I would never want to downplay Gov. Bradford’s
words about listening to the pastor, but his words about giving thanks to
God for countless blessings are more important. It’s why we’re here this
morning, of course, celebrating the Eucharist, our great prayer of
thanksgiving. And it’s what will bring us together later today around
festive tables heavy with food and drink. Aren’t we blessed to have a whole
day for giving thanks!
I love the little saying of Blessed Fr. Solanus
Casey: “Thank God ahead of time,” he would say. It takes faith to do
that because we never know what’s going to be around the corner, do we? To
give thanks for what will be is quite a leap of faith. But it also takes
faith to look back and thank God for all that has been, and that’s more
likely what we’re doing today and there are endless possibilities, aren’t
there! I wish I could invite each of you to stand and share something
you’re grateful to God for, but that’s not too practical. So allow me to
share with you a few of the things for which I’m giving thanks this day.
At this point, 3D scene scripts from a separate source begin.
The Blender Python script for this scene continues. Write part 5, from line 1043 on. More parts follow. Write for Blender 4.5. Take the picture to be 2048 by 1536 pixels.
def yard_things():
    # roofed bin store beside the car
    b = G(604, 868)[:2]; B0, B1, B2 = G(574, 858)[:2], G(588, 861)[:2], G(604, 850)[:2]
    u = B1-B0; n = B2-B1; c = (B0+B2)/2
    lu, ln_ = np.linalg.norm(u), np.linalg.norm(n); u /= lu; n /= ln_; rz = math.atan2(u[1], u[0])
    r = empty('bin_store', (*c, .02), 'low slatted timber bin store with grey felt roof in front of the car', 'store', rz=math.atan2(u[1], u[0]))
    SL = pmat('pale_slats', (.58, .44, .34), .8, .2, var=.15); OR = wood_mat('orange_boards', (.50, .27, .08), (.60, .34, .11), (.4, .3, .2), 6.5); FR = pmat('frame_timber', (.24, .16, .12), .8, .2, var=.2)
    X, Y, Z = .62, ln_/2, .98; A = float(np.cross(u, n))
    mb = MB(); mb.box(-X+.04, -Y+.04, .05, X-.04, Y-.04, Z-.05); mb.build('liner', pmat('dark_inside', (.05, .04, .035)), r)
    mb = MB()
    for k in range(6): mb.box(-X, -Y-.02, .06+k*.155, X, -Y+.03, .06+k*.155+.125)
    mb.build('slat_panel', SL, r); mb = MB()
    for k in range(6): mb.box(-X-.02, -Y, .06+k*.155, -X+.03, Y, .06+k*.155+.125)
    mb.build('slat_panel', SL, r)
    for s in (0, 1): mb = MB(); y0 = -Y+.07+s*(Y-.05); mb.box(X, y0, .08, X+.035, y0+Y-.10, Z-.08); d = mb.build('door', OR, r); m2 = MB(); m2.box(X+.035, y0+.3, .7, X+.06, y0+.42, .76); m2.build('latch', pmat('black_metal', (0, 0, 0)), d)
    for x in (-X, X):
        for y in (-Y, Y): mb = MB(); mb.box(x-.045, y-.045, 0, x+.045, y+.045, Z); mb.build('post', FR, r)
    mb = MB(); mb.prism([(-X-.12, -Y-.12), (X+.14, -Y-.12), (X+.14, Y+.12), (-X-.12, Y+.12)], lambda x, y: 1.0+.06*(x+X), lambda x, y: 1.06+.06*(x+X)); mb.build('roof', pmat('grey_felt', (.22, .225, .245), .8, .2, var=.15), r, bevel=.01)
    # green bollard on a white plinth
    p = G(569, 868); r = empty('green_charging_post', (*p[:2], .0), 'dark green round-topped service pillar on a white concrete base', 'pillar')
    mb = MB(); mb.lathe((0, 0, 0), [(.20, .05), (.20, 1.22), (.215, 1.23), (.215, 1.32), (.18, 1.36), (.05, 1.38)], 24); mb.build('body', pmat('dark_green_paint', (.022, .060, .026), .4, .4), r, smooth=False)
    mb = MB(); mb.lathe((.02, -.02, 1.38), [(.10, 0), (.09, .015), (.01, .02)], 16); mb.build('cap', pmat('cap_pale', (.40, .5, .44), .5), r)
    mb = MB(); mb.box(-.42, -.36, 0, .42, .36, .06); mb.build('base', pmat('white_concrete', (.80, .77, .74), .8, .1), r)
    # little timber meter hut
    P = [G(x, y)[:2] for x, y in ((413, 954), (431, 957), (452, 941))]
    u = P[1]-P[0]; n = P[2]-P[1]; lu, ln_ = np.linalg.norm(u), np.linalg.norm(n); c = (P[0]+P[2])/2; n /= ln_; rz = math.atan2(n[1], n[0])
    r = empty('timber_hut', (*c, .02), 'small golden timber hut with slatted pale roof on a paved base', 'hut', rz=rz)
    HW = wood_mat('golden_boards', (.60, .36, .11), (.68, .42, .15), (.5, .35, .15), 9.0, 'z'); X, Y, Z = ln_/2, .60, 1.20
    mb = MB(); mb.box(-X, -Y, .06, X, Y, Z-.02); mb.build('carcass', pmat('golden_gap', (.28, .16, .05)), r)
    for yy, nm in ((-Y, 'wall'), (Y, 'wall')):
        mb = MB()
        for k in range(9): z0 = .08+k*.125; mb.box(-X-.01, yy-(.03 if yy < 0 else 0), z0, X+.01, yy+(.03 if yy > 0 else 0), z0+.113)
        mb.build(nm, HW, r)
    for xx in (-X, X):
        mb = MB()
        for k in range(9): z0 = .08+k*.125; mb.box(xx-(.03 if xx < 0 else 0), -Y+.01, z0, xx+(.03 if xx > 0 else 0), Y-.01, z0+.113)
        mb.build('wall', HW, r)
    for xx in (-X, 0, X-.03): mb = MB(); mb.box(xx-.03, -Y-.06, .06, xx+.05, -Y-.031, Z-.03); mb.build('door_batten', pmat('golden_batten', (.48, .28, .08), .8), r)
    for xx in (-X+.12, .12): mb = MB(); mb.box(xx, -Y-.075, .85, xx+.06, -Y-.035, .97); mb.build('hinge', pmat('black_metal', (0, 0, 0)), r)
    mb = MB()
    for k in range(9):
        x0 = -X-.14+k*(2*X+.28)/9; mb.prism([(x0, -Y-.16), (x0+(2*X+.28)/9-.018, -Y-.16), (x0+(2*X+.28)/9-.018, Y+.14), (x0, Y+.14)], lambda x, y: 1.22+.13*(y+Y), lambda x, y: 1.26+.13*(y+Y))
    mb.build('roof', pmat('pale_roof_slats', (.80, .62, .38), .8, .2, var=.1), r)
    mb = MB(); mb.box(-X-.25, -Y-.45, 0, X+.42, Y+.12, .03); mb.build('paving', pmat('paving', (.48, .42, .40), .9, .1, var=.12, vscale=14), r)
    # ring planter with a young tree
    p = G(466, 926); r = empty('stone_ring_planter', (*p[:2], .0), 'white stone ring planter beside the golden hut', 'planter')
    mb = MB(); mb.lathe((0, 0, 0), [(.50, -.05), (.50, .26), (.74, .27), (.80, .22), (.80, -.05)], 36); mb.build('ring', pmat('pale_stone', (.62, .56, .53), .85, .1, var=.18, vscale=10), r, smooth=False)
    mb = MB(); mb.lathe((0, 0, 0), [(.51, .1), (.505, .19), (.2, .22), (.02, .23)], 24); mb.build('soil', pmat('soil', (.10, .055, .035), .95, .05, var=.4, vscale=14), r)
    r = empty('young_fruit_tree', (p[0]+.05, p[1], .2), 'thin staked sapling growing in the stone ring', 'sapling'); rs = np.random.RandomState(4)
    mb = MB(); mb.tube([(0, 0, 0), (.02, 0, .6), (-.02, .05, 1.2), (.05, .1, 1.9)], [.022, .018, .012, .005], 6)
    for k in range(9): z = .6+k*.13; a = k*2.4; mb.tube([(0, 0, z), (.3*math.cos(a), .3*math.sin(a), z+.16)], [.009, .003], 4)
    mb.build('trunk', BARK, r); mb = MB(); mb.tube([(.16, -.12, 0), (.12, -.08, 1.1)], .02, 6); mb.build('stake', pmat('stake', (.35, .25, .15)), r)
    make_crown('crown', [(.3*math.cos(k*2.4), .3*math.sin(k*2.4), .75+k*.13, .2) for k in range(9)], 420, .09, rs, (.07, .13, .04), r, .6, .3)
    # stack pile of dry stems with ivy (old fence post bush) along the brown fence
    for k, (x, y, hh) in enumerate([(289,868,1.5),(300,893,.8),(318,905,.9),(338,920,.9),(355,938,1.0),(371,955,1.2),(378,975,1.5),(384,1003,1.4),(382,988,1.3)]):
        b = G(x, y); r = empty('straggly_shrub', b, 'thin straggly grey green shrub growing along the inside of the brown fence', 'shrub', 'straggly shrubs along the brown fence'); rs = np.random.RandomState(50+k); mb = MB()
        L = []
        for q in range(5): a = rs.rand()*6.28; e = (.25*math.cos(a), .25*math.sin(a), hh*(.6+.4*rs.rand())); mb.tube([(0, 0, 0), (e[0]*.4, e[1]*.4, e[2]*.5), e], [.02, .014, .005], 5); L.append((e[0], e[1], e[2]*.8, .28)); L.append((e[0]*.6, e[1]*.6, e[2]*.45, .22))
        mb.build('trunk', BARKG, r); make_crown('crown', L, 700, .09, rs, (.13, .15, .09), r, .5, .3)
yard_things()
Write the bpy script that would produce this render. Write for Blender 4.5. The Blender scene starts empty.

Maybe my little litany will trigger one of your own.
I give thanks today for the gift of life which I
take far too much for granted – the awesome gift of life. With the
Psalmist, I give thanks to God for the “wonder of my being,” for the life
God is breathing into me this very moment and for the hope of eternal life
which is present in every breath I take.
I give thanks to God for my family – especially
my wonderful Mom and Dad who shared their life with me without ever counting
the cost. They gave me a past: roots planted deep in the rich and sometimes
messy soil of a very human family that came from the old world (mostly
Ireland), and happily found its way to this new world. They also gave me a
present filled with love, acceptance, and just enough failings and foibles
to make our family as real as any other. And they gave me a future:
believing in me and encouraging me to use whatever gifts God had given me to
make a tiny difference in a great big world.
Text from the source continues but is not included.